Three Valleys Municipal WD Launches Scientific Study to Determine Impact of Cadiz Water Project

A rigorous scientific study plan to determine the effects of a proposed water supply project for Southern California was recently launched by Three Valleys Municipal Water District (TVMWD) to address critics’ concerns about whether pumping at the Cadiz Water Project in the Mojave Desert would impact the adjacent Bonanza Spring. More than 30 scientists, water industry officials and regional stakeholders gathered at TVMWD in mid-October for a workshop on the plan.

TVMWD, a potential customer of the Cadiz Water Project, commissioned the independent evaluation in June to ensure operations in the Mojave Desert’s Fenner Valley would be sustainable. Hydrologist Anthony Brown, founder of aquilogic, an environmental and water resources consulting firm based in Costa Mesa, has been chosen to develop the detailed study plan.

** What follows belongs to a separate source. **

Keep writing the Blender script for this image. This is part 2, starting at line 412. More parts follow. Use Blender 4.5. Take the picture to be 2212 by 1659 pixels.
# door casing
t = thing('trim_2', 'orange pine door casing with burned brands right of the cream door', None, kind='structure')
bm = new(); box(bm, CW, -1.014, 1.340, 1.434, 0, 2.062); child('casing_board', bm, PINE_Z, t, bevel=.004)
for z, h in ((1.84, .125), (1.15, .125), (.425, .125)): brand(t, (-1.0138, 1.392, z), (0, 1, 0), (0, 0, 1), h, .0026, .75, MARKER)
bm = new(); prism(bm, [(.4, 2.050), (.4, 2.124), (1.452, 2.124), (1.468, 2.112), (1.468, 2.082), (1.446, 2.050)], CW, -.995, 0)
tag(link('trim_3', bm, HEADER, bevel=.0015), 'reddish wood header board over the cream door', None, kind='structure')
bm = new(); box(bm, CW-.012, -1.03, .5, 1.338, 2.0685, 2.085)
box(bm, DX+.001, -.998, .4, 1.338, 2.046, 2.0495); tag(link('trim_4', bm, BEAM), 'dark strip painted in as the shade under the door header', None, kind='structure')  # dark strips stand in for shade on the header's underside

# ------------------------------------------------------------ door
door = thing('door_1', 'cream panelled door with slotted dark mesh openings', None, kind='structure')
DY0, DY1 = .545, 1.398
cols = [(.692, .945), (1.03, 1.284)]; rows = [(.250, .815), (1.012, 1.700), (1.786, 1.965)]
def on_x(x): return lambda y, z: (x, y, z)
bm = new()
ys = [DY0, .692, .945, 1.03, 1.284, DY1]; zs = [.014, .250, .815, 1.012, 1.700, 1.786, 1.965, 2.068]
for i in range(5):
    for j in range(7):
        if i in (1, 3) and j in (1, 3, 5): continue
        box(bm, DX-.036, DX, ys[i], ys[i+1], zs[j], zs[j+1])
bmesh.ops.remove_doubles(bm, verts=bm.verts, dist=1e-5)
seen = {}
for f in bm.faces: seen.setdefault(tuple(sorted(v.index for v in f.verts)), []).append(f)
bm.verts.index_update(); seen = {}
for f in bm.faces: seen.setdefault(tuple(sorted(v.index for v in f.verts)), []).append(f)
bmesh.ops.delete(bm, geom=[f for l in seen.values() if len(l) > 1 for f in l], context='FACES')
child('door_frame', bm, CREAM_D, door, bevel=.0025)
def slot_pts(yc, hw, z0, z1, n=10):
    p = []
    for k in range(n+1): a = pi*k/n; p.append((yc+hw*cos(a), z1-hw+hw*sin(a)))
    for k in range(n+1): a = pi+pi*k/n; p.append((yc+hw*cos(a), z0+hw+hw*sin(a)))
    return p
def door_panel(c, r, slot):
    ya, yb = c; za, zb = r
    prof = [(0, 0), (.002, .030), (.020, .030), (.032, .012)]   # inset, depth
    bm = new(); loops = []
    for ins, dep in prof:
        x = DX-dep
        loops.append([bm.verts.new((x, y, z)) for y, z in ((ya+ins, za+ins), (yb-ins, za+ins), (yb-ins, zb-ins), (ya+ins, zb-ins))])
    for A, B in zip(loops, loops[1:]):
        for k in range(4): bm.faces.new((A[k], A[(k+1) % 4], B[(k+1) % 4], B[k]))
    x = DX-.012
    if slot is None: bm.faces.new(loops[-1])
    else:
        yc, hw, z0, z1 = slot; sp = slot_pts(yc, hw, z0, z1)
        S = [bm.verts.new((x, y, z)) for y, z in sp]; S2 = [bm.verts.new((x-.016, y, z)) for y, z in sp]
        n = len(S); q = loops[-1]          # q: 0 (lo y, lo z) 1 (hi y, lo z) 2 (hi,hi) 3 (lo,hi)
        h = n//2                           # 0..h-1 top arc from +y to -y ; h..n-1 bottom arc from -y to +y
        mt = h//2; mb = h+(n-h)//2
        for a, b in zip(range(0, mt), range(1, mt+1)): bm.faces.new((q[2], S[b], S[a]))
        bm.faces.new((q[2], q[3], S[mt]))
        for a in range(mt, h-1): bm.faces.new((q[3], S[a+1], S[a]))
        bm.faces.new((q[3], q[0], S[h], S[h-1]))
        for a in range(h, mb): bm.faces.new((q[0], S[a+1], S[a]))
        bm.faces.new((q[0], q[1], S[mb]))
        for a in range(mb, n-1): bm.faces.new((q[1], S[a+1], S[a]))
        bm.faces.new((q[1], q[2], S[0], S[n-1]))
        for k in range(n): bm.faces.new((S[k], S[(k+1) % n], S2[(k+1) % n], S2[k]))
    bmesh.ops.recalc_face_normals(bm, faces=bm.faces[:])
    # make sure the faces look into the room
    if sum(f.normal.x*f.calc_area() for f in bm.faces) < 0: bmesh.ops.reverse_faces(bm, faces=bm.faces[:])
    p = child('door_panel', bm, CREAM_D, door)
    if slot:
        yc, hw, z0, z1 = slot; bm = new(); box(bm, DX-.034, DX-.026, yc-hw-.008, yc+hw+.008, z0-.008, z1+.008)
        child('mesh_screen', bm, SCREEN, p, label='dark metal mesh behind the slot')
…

Brown was selected to develop a detailed study plan that incorporates input from attendees at the mid-October workshop.  A study team involving a geophysicist, geochemist and ecologist who have never evaluated the Cadiz Water Project or Bonanza Spring visited the spring and the surrounding area on October 9, the day prior to the workshop, and will participate in developing the study plan.

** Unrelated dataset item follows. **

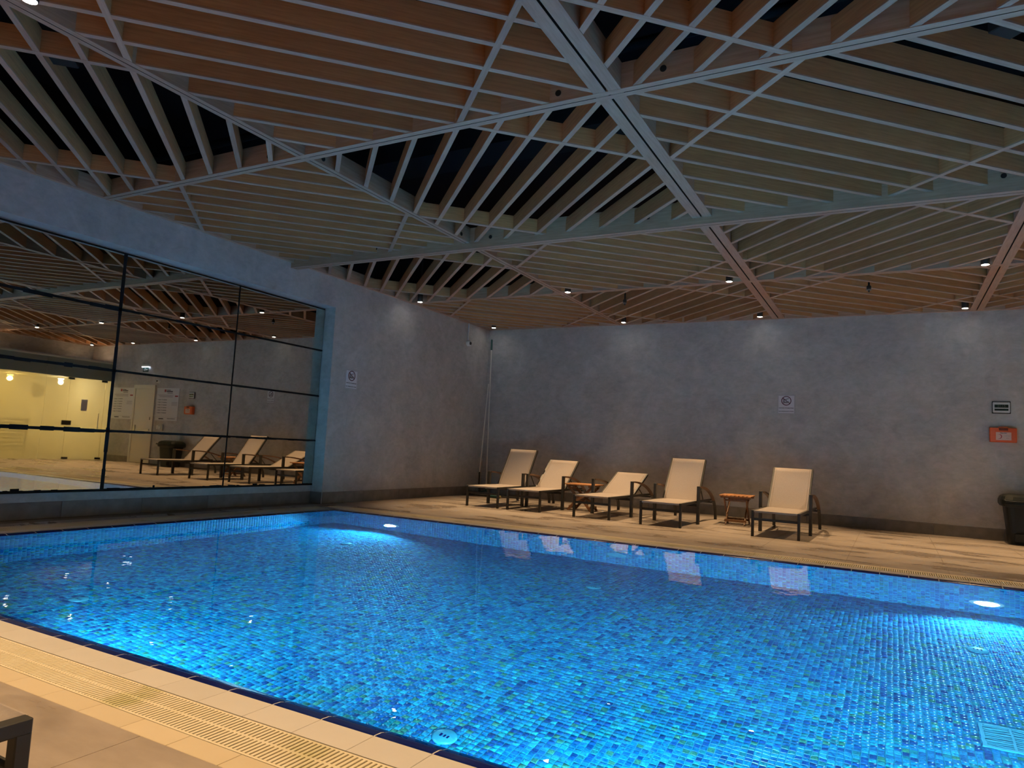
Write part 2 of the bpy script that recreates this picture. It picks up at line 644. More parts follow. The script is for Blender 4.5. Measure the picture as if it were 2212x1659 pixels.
structure('wall_front', MB().box(XL - 0.4, XR + 0.2, YF - 0.2, YF, 0, ZC + 0.05).box(XL - 0.4, XR + 0.2, YF - 0.2, YF, ZC + 0.05, ZS, 1),
          ['plaster', 'void'], 'plaster wall closing the hall')


def baseboard(name, x0, y0, x1, y1, h, label, step=0.966):
    """tile skirting laid end to end along a wall"""
    o = link(name, None)
    tag(o, label, kind='structure')
    L = math.hypot(x1 - x0, y1 - y0)
    ux, uy = (x1 - x0) / L, (y1 - y0) / L
    n = max(1, round(L / step))
    w = L / n
    me = MB().cbox(0.0015, w - 0.0015, -0.012, 0, 0, h, 0.002).mesh('skirting_tile', 'base_tile')
    for i in range(n):
        link('skirting_tile', me, o, (x0 + ux * w * i, y0 + uy * w * i, 0), (0, 0, math.atan2(uy, ux)))
    return o


baseboard('baseboard_back', XL + 0.012, YB, GX, YB, 0.185, 'grey tile skirting along the back wall')
baseboard('baseboard_left', XL, NY1 + 0.01, XL, YB - 0.012, 0.185, 'grey tile skirting along the wall beside the mirror niche')
baseboard('baseboard_niche', XM - 0.03, NY0, XM - 0.03, NY1 - 0.012, 0.185, 'grey tile skirting under the mirror')
baseboard('baseboard_jamb', XM - 0.03, NY1, XL, NY1, 0.185, 'short grey tile skirting at the niche jamb', 0.3)

# ------------------------------------------------------------------ deck
D1 = 0.475                                   # outer edge of the pool rim
fl = MB()
for (a, b, c, d) in ((XL - 0.3, 9.2, YF, PN - D1), (XL - 0.3, 9.2, PF + D1, YB), (XL - 0.3, PL - D1, PN - D1, PF + D1), (PR + D1, 9.2, PN - D1, PF + D1)):
    fl.box(a, b, c, d, -0.25, -0.004)
floor = structure('floor', fl, 'grout', 'grey-brown tiled pool deck, wet in patches')
TW = 0.966
_tm = {}


def deck_tiles(x0, x1, y0, y1, ox, oy):
    i0 = math.floor((x0 - ox) / TW)
    for i in range(i0, i0 + 40):
        a, b = max(x0, ox + i * TW), min(x1, ox + (i + 1) * TW)
        if b - a < 0.02:
            if a >= x1:
                break
            continue
        j0 = math.floor((y0 - oy) / TW)
        for j in range(j0, j0 + 40):
            c, d = max(y0, oy + j * TW), min(y1, oy + (j + 1) * TW)
            if c >= y1:
                break
            if d - c < 0.02:
                continue
            key = (round(b - a, 3), round(d - c, 3))
            if key not in _tm:
                _tm[key] = MB().cbox(0.0012, key[0] - 0.0012, 0.0012, key[1] - 0.0012, -0.004, 0, 0.0008).mesh('tile', 'deck_tile')
            link('tile', _tm[key], floor, (a, c, 0))


deck_tiles(XL, GX + 0.0, PF + D1, YB - 0.012, -0.44, 8.569)
deck_tiles(XL, PL - D1, PN - D1, PF + D1, -0.44, 8.569)
deck_tiles(PR + D1, GX, PN - D1, PF + D1, -0.44, 8.569)
deck_tiles(XL, GX, YF, PN - D1, -2.265, 1.62)

# ------------------------------------------------------------------ pool basin and mosaic
basin = structure('pool_basin', MB().box(PL - 0.15, PR + 0.15, PN - 0.15, PF + 0.15, PD - 0.2, PD)
                  .box(PL - 0.15, PL, PN - 0.15, PF + 0.15, PD, -0.06).box(PR, PR + 0.15, PN - 0.15, PF + 0.15, PD, -0.06)
                  .box(PL, PR, PN - 0.15, PN, PD, -0.06).box(PL, PR, PF, PF + 0.15, PD, -0.06),
                  'pool_grout', 'blue mosaic pool basin lit from under water')
TP = 0.0398
rs = np.random.RandomState(3)


def tile_cloud(O, U, V, N, nu, nv, skip=None):
    """nu x nv small slabs on a plane: origin O, axes U, V, outward normal N"""
    O, U, V, N = (np.array(q, float) for q in (O, U, V, N))
    i, j = np.meshgrid(np.arange(nu), np.arange(nv), indexing='ij')
    i, j = i.ravel(), j.ravel()
    if skip is not None:
        keep = ~skip[i, j]
        i, j = i[keep], j[keep]
    g = 0.0021
    c = 0.0025
    n = len(i)
    h = 0.003 + rs.rand(n) * 0.0015
    base = O + i[:, None] * TP * U + j[:, None] * TP * V
    out = []
    for (lo, hh) in ((g, 0.0), (g + c, 1.0)):
        for (p, q) in ((lo, lo), (TP - lo, lo), (TP - lo, TP - lo), (lo, TP - lo)):
            tilt = (rs.rand(n) - 0.5) * 0.0012 * hh
            out.append(base + p * U + q * V + (h * hh + tilt)[:, None] * N)
    V_ = np.stack(out, 1).reshape(-1, 3)
    b = (np.arange(n) * 8)[:, None]
    F = np.concatenate([b + np.array([[4, 5, 6, 7]]), b + np.array([[0, 1, 5, 4]]), b + np.array([[1, 2, 6, 5]]), b + np.array([[2, 3, 7, 6]]), b + np.array([[3, 0, 4, 7]])], 1).reshape(-1, 4)
    k = rs.choice(len(TILE_COLS), n, p=TILE_W)
    cols = np.array(TILE_COLS)[k] * (0.8 + 0.45 * rs.rand(n))[:, None]
    return V_, F, np.repeat(cols, 5, 0)


def numpy_mesh(name, chunks, m):
    vs, fs, cs, o = [], [], [], 0
    for (a, b, c) in chunks:
        vs.append(a)
        fs.append(b + o)
        cs.append(c)
        o += len(a)
    V_, F, Cc = np.concatenate(vs), np.concatenate(fs), np.concatenate(cs)
    me = bpy.data.meshes.new(name)
    me.vertices.add(len(V_))
    me.vertices.foreach_set('co', V_.ravel())
    me.loops.add(F.size)
    me.loops.foreach_set('vertex_index', F.ravel().astype(np.int32))
    me.polygons.add(len(F))
    me.polygons.foreach_set('loop_start', (np.arange(len(F)) * 4).astype(np.int32))
    me.polygons.foreach_set('loop_total', np.full(len(F), 4, np.int32))
    me.materials.append(MATS[m])
    at = me.attributes.new('tint', 'FLOAT_COLOR', 'FACE')
    at.data.foreach_set('color', np.concatenate([Cc, np.ones((len(Cc), 1))], 1).ravel())
    me.update()
    me.validate()
    return me


NU, NV, NH = int((PR - PL) / TP), int((PF - PN) / TP), int((-0.06 - PD) / TP)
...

“We are here to do science. We have not come with any agenda,” said Brown of the study.

The study plan will be developed over the next several weeks and then presented to TVMWD’s Board of Directors for a vote to authorize the scope of the study. If approved to go forward, a final report from aquilogic would be delivered to TVMWD in fall 2020. The TVMWD will be reimbursed for the cost of the study by the project applicant, Cadiz Inc.

The public can access the study plan, test results and background materials online at: www.bonanzaspringstudy.org

The study is a follow-up to recommendations made earlier this year by an independent review panel led by Brown.  That panel  determined that the Project’s  groundwater management, monitoring and mitigation plan approved by the County of San Bernardino is suitable , but recommended additional testing to determine whether there is a hydrologic connection between the Cadiz Water Project and the spring 11 miles away.

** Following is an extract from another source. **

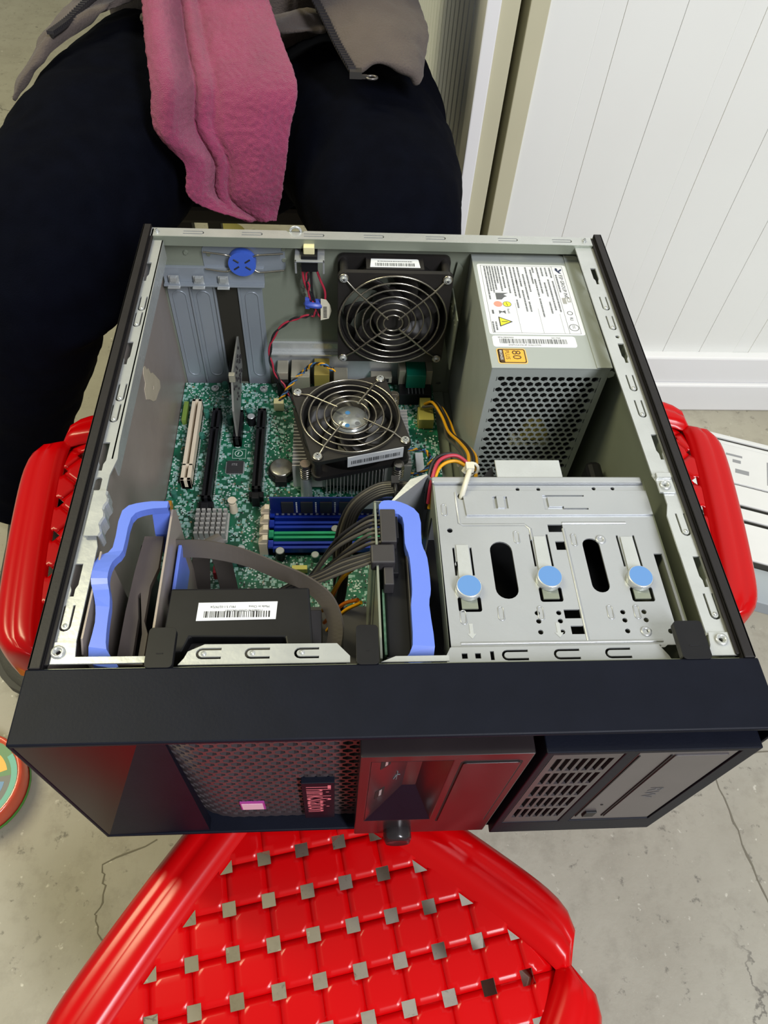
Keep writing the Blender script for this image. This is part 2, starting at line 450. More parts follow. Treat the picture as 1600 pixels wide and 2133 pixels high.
st = make_stool('red woven-top plastic stool in the foreground, its seat mostly uncovered', (0, 0, -FZ), 0)
st.location = (140.4*S, -108*S, 0); st.rotation_euler = (0, 0, R(-35))
clone(st, (14, 250, -FZ), 'red plastic stool under the left end of the computer case', R(6))
clone(st, (377, 278, -FZ), 'red plastic stool under the right end of the computer case', R(-8))
# ------------------------------------------------------------------ computer case: chassis
case = thing('computer_case', 'open black desktop computer tower lying on its side across the red stools', 'computer', (180, 210, 0))
part('bottom_panel', MB().box(1, 357, 37, 404, .5, 4), steel_in, case)
part('mounting_tray', MB().box(3, 252, 150, 400, 4, 9).box(3, 60, 60, 150, 4, 7), steel_in, case, bevel=1)
def cover(x0, x1, xs, name):
    mb = MB(); o = x0 if xs > 0 else x1
    mb.box(o if xs > 0 else o-1.6, o+1.6 if xs > 0 else o, 37, 405, .2, 181)          # outer wall
    mb.box(min(o, o+xs*6.2), max(o, o+xs*6.2), 37, 405, 179.4, 181)                      # folded top strip
    mb.box(min(o+xs*6.2, o+xs*8.4), max(o+xs*6.2, o+xs*8.4), 40, 403, 176.6, 178.4)        # inner lip, lower
    mb.box(min(o+xs*5.2, o+xs*6.2), max(o+xs*5.2, o+xs*6.2), 37, 405, 172, 181)
    return part(name, mb, coverm, case, bevel=.5)
cover(-1.5, 359.5, 1, 'side_cover'); cover(-1.5, 360.5, -1, 'side_cover')
# a tall inner wall along each side
wl = part('chassis_wall', MB().box(3.2, 4.4, 40, 402, 4, 176), steel_wall, case)
st_ = [(296, 133), (300, 131), (302, 125), (306, 123), (308, 116), (313, 112), (318, 104), (325, 92), (322, 87), (312, 90), (303, 92), (296, 98), (290, 106), (283, 113), (285, 121), (291, 122), (292, 130)]
MBs = MB().plate(st_, [circ(305, 104, 2, 7)], 0, .35, lambda u, v, w: (4.4+w, u, v)); part('torn_sticker', MBs, stickm, wl, label='torn cream sticker remains')
part('chassis_wall', MB().box(354.6, 355.8, 40, 402, 4, 176), steel_in, case)
# side rims with stamped slots
def rim(outer, holes, z, name, fr=None, th=1.1, m=steel_bright):
    mb = MB(); mb.plate(outer, holes, -th, 0, fr or TOP(z)); return part(name, mb, m, case, bevel=.0)
lh = [keyhole(7.6, 352, 22, 4.4), uslot(10.2, 310, 13, 5.4, 1.1, 90), uslot(9.4, 293, 13, 5.4, 1.1, 90), keyhole(8, 264, 22, 4.4), uslot(10, 222, 13, 5.6, 1.1, 90), uslot(9.2, 204, 13, 5.6, 1.1, 90),
      keyhole(8.4, 174, 22, 4.4), rrect(7, 11, 148, 158, 1.8), keyhole(9.4, 89, 20, 4.2), uslot(9.6, 62, 12, 6, 1.2, 90)]
rimL = rim([(5.2, 391), (5.2, 160), (5.4, 50), (16.8, 50), (16.8, 110), (14.6, 118), (14.6, 160), (17, 172), (16, 185), (14.4, 391)], lh, 176, 'side_rim')
rh_ = [keyhole(347, 357, 20, 4.2), uslot(347, 319, 13, 5.6, 1.1, 90), uslot(347, 297, 13, 5.6, 1.1, 90), circ(348, 287, 1.6, 8), keyhole(348.6, 270, 20, 4.4), uslot(347, 235, 13, 5.6, 1.1, 90), uslot(347, 211, 13, 5.6, 1.1, 90),
       keyhole(350, 183, 21, 4.2), uslot(349, 118, 13, 6, 1.1, 90), keyhole(350, 91, 20, 4.2), uslot(349.4, 64, 13, 6, 1.2, 90)]
rimR = rim([(338.2, 394), (338.8, 250), (340, 160), (343.5, 150), (343.5, 138), (341, 130), (341, 52), (353.6, 52), (353.4, 394)], rh_, 176, 'side_rim')
for x, y in ((10.2, 309), (9.4, 292), (10, 221), (9.2, 203), (9.6, 61)):
    mb = MB(); dimple(mb, x, y+1.4, 176); part('dimple', mb, steel_bright, rimL)
for x, y in ((347, 318), (347, 296), (347, 234), (347, 210), (349, 117), (349.4, 63)):
    mb = MB(); dimple(mb, x, y+1.4, 176); part('dimple', mb, steel_bright, rimR)
for x0, x1, nm in ((5, 14.4, rimL),):
    xx = x1 if nm is rimL else x0
    part('rim_flange', MB().box(min(xx, xx+.1)-.9, xx, 172, 391, 160, 176), steel_bright, nm)
# wavy clip over the left rim
mb = MB(); rows = []
for i in range(13):
    y = 115+31*i/12; w = .9*math.sin(i*1.5)
    rows.append([(9.2, y, 177), (9.2, y, 179.2), (16.6+w, y, 179.2), (17.4+w, y, 178), (17.4+w, y, 168)])
mb.grid(rows, sm=False); o = part('rim_clip', mb, steel_bright, case); so = o.modifiers.new('t', 'SOLIDIFY'); so.thickness = .001
# rear rim
bh = []
for x in (34, 79, 127, 174, 223, 281, 325): bh.append(uslot(x+9, 398.6, 14, 4.0, .9, 180))
rb = rim([(3.6, 393.5), (3.6, 404), (108, 404), (109.5, 402), (121, 402), (122.5, 404), (352, 404), (352, 393.5)], bh, 178.4, 'rear_rim')
mb = MB(); mb.tube([(115.3+4.1*math.cos(a*.2618), 403.5, 178+4.1*math.sin(a*.2618)) for a in range(13)], 1.1, 8); part('padlock_loop', mb, steel_bright, case)
mb = MB().box(3.6, 352, 393.2, 394.4, 170, 178.2); part('rear_flange', mb, steel_in, case)
for x in (9, 346): screw('rivet', case, x, 398.8, 178.2, 1.2, steel_bright)
# corner brackets with screws
def bracket(poly, z, sx, sy):
    mb = MB().plate(poly, [circ(sx, sy, 1.3, 10)], -1, .2, TOP(z)); mb.lathe([(3.6, .2), (3.2, 1.6), (1.9, 1.6), (1.6, -.4)], (sx, sy, z), 18)
    return part('corner_bracket', mb, steel_bright, case)
bracket([(4.6, 41), (17.6, 41), (58, 41), (52, 44.4), (18.4, 44.6), (17.4, 52.5), (6, 52.5)], 177, 9.9, 47)
bracket([(338, 40), (356.6, 40), (353.2, 53), (341.6, 53), (340.6, 46)], 177, 347.1, 48.6)
bracket([(340.6, 145.6), (350.2, 145.6), (350.2, 158), (340.6, 158)], 177.4, 344.8, 150.6)
part('bracket_fold', MB().box(340.6, 350, 155.6, 159.6, 177.4, 179.4), steel_bright, case, bevel=.5)
# front wall and lips
part('front_wall', MB().box(3, 356, 37.6, 39, 4, 176), steel_in, case)
lip = [uslot(79.5, 45.4, 9.5, 6, 1.3, 0), uslot(103.5, 45.2, 9.5, 6, 1.3, 0), uslot(128, 45, 9.5, 6, 1.3, 0)]
fl1 = rim([(68.4, 39.6), (153, 39.6), (153, 43), (146.5, 50), (80.5, 50.4), (72.5, 46.6), (71, 43)], lip, 177, 'front_lip')
for x in (80.4, 104.4, 129): mb = MB(); dimple(mb, x, 45.3, 177, 1.5); part('dimple', mb, steel_bright, fl1)
part('front_lip', MB().plate([(168.5, 39.6), (203, 39.6), (203, 42.6), (176, 42.6)], [], -1, 0, TOP(176.6)), steel_bright, case)
# black bezel clips that hook over the front lip
for x0, x1 in ((53.2, 66.6), (156, 167.4), (322, 337.4)):
    mb = MB().plate(rrect(x0, x1, 36.4, 58, 2.2), [], -4, 0, TOP(181.2)); mb.box(x0+5, x1-5, 43.6, 44.2, 181.2, 181.45)
    part('bezel_clip', mb, blackp, case, bevel=.8)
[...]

Aquilogic’s Brown is a consulting hydrologist around the world and is an expert on sustainable groundwater management, water rights adjudication and groundwater remediation. The firm was founded in 2012 by Brown who holds a Master of Science degree in Engineering Hydrology from Imperial College London. Brown has been accepted as an expert by both federal and state courts and has testified in water rights disputes and water pollution matters. In particular, he has testified extensively on behalf of water districts and State agencies addressing industrial and agricultural pollution. He also testified before Congress on the Clean Water Act, and has briefed the White House, elected officials, and government agencies on groundwater pollution by recalcitrant chemicals.